Estas duas áreas protegidas pioneiras espelhavam no Brasil, portanto, os ideais do pai do conceito de parques nacionais, o montanhista, naturalista e escritor norte-americano John Muir, fundador da grande organização conservacionista Sierra Club e inspirador da criação dos parques nacionais de Yosemite e Sequoia, dentre outros. Para ele, parques deste tipo visavam tanto à preservação de largas porções intactas dos ecossistemas nativos e das paisagens naturais notáveis nelas contidas, quanto à oportunidade de desfrute destes ambientes pelas pessoas de forma responsável. “Todos precisam da beleza na mesma medida em que precisam de pão, locais de lazer e de prece, onde a Natureza possa curar, alegrar e fortalecer corpo e mente”, escreveu ele em defesa de suas propostas.

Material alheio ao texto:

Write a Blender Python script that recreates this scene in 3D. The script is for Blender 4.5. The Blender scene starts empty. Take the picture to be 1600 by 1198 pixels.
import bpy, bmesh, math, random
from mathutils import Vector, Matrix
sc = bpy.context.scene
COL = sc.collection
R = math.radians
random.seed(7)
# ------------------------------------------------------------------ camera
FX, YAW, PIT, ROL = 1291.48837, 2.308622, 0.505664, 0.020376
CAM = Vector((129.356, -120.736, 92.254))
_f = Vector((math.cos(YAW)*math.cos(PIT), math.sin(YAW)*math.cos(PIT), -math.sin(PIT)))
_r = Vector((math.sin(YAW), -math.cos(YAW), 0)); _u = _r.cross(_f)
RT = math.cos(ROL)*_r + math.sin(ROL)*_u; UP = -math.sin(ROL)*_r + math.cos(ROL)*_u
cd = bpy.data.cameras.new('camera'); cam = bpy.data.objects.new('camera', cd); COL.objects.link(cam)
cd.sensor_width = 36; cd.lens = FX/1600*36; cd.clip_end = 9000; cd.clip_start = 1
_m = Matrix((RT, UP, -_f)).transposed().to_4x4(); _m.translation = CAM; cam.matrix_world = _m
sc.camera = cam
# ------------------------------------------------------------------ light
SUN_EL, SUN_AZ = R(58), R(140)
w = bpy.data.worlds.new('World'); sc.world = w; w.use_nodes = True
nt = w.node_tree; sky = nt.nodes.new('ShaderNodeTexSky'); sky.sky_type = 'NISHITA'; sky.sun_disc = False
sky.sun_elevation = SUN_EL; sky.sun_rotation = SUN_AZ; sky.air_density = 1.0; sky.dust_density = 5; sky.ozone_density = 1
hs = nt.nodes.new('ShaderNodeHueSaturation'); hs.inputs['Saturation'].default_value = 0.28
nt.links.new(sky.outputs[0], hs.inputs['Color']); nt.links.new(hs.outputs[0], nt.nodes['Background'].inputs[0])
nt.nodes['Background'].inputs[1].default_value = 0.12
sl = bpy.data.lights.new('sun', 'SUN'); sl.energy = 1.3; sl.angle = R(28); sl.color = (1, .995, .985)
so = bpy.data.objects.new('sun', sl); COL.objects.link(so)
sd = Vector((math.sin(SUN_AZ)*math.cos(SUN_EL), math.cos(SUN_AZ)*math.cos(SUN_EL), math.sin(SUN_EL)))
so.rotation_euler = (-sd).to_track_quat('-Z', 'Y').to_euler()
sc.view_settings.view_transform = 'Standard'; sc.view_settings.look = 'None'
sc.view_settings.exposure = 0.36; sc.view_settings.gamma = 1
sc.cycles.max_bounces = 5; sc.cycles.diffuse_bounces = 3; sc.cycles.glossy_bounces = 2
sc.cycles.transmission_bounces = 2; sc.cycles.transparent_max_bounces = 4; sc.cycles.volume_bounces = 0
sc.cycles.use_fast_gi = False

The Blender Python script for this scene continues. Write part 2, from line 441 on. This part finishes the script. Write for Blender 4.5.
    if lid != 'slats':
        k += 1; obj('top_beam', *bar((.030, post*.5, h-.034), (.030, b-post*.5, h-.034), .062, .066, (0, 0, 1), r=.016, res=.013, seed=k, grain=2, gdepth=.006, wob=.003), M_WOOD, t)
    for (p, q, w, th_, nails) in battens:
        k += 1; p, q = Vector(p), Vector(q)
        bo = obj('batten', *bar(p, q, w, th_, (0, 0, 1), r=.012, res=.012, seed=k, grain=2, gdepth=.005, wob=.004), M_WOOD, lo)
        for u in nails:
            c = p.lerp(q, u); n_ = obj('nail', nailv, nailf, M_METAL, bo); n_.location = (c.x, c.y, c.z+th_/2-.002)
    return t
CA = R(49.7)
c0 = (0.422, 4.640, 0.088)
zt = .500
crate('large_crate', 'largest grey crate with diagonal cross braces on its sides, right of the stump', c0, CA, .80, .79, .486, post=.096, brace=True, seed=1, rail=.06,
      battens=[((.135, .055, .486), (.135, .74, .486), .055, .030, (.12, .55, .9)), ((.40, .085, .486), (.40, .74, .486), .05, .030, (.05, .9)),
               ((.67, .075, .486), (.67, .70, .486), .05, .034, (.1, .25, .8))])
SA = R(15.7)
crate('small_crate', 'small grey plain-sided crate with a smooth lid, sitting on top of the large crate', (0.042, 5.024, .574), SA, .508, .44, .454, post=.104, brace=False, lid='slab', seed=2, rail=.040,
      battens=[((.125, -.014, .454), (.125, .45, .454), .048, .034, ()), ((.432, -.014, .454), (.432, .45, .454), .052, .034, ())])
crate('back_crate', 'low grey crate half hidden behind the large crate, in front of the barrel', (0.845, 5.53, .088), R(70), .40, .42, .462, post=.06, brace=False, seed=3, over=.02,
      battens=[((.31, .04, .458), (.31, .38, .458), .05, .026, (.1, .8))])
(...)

No Brasil, o primeiro a advogar a criação de tais áreas protegidas foi o engenheiro André Rebouças, ainda no século XIX, e aos dois já mencionados seguiram-se outros parques nacionais e, mais tarde, também parques estaduais e municipais, mostrando preocupação com o tema comum às três esferas federativas. A preocupação tornou-se obrigação quando a Constituição Federal de 1988, em seu artigo 225, incumbiu expressamente ao Poder Público, dentre outras tarefas, a missão de criar espaços territoriais protegidos, quando necessário, para assegurar a todos “um meio ambiente ecologicamente equilibrado, bem de uso comum do povo e essencial à sadia qualidade de vida”. Já a Lei Federal nº 9.985/2000, que instituiu o Sistema Nacional de Unidades de Conservação (SNUC), regulamentou a matéria, definindo com precisão as diversas categorias de unidades de conservação que integrariam este sistema e conferindo aos parques nacionais – e, por extensão, também aos estaduais e naturais municipais – os exatos objetivos preconizados por Muir: conservação da natureza e uso público.
Pioneiros
“o processo de criação de novos parques nacionais e, depois, de sua gestão, foi muitas vezes conduzido por pesquisadores com grande embasamento teórico, mas escassa vivência prática, que não raro viam com suspeita o uso público, enxergando em cada visitante um vândalo em potencial…”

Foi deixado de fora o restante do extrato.